** START DATA **
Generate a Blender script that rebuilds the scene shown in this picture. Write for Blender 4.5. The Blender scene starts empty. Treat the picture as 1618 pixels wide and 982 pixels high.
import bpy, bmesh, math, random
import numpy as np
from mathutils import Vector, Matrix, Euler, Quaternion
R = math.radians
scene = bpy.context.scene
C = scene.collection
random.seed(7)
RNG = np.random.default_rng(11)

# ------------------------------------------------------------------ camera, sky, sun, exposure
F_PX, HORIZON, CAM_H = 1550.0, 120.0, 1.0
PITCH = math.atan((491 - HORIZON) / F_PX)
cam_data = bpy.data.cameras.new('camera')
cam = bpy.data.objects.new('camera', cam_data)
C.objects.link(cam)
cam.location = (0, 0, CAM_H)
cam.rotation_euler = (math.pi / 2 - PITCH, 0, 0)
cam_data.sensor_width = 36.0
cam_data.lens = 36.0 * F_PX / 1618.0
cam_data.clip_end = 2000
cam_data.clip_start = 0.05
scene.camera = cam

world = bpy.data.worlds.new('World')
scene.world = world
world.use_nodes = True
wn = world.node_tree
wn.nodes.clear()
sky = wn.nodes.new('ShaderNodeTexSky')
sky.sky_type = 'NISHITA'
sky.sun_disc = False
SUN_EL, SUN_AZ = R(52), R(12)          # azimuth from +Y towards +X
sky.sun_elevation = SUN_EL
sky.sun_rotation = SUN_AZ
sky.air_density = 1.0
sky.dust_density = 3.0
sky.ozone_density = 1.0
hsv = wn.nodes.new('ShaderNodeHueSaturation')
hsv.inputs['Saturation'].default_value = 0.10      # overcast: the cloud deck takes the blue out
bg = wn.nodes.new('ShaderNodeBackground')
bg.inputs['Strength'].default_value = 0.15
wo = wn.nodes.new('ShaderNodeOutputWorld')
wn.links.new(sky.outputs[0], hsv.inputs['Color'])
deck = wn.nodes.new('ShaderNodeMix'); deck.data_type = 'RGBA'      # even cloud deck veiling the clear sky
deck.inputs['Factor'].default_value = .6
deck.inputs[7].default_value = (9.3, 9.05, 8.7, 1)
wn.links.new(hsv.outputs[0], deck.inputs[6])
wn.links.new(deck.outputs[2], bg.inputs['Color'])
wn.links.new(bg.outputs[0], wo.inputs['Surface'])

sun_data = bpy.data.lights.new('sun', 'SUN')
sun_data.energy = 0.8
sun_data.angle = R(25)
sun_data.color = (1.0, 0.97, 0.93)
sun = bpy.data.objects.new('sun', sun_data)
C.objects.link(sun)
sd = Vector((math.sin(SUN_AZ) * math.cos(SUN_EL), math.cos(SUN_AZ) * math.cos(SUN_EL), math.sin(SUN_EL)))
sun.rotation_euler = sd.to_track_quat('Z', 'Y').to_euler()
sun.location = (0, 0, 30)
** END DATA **
EXERCISE TASK:
From the preceding material, extract every line exactly.

TASK RESPONSE:
Generate a Blender script that rebuilds the scene shown in this picture. Write for Blender 4.5. The Blender scene starts empty. Treat the picture as 1618 pixels wide and 982 pixels high.
import bpy, bmesh, math, random
import numpy as np
from mathutils import Vector, Matrix, Euler, Quaternion
R = math.radians
scene = bpy.context.scene
C = scene.collection
random.seed(7)
RNG = np.random.default_rng(11)

# ------------------------------------------------------------------ camera, sky, sun, exposure
F_PX, HORIZON, CAM_H = 1550.0, 120.0, 1.0
PITCH = math.atan((491 - HORIZON) / F_PX)
cam_data = bpy.data.cameras.new('camera')
cam = bpy.data.objects.new('camera', cam_data)
C.objects.link(cam)
cam.location = (0, 0, CAM_H)
cam.rotation_euler = (math.pi / 2 - PITCH, 0, 0)
cam_data.sensor_width = 36.0
cam_data.lens = 36.0 * F_PX / 1618.0
cam_data.clip_end = 2000
cam_data.clip_start = 0.05
scene.camera = cam

world = bpy.data.worlds.new('World')
scene.world = world
world.use_nodes = True
wn = world.node_tree
wn.nodes.clear()
sky = wn.nodes.new('ShaderNodeTexSky')
sky.sky_type = 'NISHITA'
sky.sun_disc = False
SUN_EL, SUN_AZ = R(52), R(12)          # azimuth from +Y towards +X
sky.sun_elevation = SUN_EL
sky.sun_rotation = SUN_AZ
sky.air_density = 1.0
sky.dust_density = 3.0
sky.ozone_density = 1.0
hsv = wn.nodes.new('ShaderNodeHueSaturation')
hsv.inputs['Saturation'].default_value = 0.10      # overcast: the cloud deck takes the blue out
bg = wn.nodes.new('ShaderNodeBackground')
bg.inputs['Strength'].default_value = 0.15
wo = wn.nodes.new('ShaderNodeOutputWorld')
wn.links.new(sky.outputs[0], hsv.inputs['Color'])
deck = wn.nodes.new('ShaderNodeMix'); deck.data_type = 'RGBA'      # even cloud deck veiling the clear sky
deck.inputs['Factor'].default_value = .6
deck.inputs[7].default_value = (9.3, 9.05, 8.7, 1)
wn.links.new(hsv.outputs[0], deck.inputs[6])
wn.links.new(deck.outputs[2], bg.inputs['Color'])
wn.links.new(bg.outputs[0], wo.inputs['Surface'])

sun_data = bpy.data.lights.new('sun', 'SUN')
sun_data.energy = 0.8
sun_data.angle = R(25)
sun_data.color = (1.0, 0.97, 0.93)
sun = bpy.data.objects.new('sun', sun_data)
C.objects.link(sun)
sd = Vector((math.sin(SUN_AZ) * math.cos(SUN_EL), math.cos(SUN_AZ) * math.cos(SUN_EL), math.sin(SUN_EL)))
sun.rotation_euler = sd.to_track_quat('Z', 'Y').to_euler()
sun.location = (0, 0, 30)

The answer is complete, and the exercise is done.